[Rows from a 3D scene dataset]
==============================

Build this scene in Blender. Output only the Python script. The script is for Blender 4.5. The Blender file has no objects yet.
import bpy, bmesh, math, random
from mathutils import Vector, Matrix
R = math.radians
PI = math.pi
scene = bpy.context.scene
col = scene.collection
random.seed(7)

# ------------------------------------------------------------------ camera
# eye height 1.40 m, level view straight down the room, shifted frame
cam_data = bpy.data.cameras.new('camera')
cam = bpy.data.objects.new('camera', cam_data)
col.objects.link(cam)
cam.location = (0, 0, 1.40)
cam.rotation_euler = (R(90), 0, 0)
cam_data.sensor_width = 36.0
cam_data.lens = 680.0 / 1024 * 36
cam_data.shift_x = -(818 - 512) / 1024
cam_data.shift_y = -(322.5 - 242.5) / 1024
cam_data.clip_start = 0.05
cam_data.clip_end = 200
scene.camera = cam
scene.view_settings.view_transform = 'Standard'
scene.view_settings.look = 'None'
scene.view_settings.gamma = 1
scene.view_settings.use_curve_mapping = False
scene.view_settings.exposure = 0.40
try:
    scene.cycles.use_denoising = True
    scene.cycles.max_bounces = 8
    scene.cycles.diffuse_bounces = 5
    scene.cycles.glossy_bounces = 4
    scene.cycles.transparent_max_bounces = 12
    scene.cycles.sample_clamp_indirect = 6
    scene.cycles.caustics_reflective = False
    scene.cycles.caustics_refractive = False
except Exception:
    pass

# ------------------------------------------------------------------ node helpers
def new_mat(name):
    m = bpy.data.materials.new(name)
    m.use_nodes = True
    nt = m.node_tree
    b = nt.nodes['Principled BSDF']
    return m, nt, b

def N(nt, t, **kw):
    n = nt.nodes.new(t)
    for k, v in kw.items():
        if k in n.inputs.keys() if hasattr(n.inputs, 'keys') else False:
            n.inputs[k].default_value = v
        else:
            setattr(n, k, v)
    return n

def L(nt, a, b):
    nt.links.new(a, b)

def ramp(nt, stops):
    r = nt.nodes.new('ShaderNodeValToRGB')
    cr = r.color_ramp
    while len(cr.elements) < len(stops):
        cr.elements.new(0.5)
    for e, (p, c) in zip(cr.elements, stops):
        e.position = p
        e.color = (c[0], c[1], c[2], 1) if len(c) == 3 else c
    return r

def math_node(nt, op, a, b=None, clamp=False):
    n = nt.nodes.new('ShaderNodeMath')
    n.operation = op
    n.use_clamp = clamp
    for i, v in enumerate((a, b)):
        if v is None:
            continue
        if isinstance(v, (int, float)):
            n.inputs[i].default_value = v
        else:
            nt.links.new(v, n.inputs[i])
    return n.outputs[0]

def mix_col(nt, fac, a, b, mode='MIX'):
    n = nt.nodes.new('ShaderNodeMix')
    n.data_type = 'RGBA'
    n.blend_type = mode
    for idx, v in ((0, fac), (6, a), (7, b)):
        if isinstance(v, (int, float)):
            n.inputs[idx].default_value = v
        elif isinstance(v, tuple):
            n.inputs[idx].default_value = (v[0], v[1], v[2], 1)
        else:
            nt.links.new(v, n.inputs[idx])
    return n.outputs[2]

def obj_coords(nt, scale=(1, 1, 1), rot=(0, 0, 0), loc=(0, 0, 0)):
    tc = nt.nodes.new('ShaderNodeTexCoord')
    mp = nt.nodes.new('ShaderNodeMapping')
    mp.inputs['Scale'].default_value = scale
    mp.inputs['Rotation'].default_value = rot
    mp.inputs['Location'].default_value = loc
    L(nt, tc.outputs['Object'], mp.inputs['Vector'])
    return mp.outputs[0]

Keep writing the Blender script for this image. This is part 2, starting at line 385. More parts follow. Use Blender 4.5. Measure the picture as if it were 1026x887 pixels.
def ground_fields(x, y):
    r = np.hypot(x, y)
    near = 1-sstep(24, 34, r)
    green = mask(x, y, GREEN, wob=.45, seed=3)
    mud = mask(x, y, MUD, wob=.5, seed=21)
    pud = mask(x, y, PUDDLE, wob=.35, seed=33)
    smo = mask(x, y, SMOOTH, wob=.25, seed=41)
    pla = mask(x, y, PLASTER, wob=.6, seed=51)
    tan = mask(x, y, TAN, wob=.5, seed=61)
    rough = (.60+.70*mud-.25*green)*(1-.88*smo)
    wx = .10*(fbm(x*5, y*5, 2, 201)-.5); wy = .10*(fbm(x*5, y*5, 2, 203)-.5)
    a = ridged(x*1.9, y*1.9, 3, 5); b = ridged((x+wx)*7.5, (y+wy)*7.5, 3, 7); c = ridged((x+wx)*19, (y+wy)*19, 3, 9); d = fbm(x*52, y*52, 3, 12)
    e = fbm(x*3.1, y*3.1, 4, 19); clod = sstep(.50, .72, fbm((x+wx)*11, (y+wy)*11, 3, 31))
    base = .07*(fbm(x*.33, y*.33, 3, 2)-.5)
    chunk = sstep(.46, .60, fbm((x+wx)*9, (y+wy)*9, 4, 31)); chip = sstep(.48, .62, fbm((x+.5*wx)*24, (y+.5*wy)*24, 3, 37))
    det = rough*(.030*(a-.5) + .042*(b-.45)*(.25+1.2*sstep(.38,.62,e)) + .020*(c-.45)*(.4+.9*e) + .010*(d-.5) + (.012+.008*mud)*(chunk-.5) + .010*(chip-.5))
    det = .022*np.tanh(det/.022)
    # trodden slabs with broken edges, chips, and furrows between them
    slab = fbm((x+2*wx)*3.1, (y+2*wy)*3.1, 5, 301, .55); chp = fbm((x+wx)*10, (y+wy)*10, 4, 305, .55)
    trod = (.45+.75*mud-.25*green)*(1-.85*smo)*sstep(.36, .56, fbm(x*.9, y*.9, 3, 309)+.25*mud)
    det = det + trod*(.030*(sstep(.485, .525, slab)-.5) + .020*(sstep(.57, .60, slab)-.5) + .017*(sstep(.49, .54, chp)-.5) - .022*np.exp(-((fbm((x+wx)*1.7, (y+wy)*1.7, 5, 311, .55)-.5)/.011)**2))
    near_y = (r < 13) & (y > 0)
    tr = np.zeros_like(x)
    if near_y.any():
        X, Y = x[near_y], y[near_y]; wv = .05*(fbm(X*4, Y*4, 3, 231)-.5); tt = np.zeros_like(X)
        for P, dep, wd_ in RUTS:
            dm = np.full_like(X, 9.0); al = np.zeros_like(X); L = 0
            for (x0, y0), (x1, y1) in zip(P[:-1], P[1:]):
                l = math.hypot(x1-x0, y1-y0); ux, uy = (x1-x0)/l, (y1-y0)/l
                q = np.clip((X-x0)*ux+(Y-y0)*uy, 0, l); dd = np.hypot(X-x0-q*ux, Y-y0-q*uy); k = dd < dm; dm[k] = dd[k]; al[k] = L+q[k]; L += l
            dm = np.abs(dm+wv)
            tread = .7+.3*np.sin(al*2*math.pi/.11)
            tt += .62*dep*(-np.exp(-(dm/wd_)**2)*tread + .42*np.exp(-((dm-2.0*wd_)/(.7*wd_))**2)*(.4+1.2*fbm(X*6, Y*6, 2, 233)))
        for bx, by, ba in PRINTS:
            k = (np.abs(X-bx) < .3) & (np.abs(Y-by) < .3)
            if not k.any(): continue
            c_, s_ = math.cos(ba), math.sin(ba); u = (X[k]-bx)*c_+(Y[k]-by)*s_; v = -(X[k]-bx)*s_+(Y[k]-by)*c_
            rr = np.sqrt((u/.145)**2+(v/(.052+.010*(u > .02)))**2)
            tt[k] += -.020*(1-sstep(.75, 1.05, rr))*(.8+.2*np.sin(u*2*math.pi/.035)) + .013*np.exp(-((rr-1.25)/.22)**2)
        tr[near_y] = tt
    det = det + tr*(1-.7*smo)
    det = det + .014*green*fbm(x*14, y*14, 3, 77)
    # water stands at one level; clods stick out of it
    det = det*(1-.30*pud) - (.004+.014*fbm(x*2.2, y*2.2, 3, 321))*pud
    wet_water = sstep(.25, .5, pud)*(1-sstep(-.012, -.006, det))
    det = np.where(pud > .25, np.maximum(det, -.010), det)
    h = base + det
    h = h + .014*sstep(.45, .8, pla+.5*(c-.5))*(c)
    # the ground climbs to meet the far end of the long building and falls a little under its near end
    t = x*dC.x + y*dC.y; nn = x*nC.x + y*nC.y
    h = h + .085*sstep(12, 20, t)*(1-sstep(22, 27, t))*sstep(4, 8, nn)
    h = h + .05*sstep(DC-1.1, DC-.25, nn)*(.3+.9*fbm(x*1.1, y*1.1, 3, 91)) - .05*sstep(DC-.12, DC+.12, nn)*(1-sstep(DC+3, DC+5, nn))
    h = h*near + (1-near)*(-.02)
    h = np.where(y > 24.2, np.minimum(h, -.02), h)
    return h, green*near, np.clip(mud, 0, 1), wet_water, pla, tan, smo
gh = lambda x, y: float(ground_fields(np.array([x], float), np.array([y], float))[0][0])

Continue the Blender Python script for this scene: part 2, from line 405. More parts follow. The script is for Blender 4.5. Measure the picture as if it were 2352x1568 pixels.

==============================

What is expected: Starting at the first line of the data above, please restate word for word every line up to and including the one that holds "random.seed(7)", and add nothing else.

Task result:
Build this scene in Blender. Output only the Python script. The script is for Blender 4.5. The Blender file has no objects yet.
import bpy, bmesh, math, random
from mathutils import Vector, Matrix
R = math.radians
PI = math.pi
scene = bpy.context.scene
col = scene.collection
random.seed(7)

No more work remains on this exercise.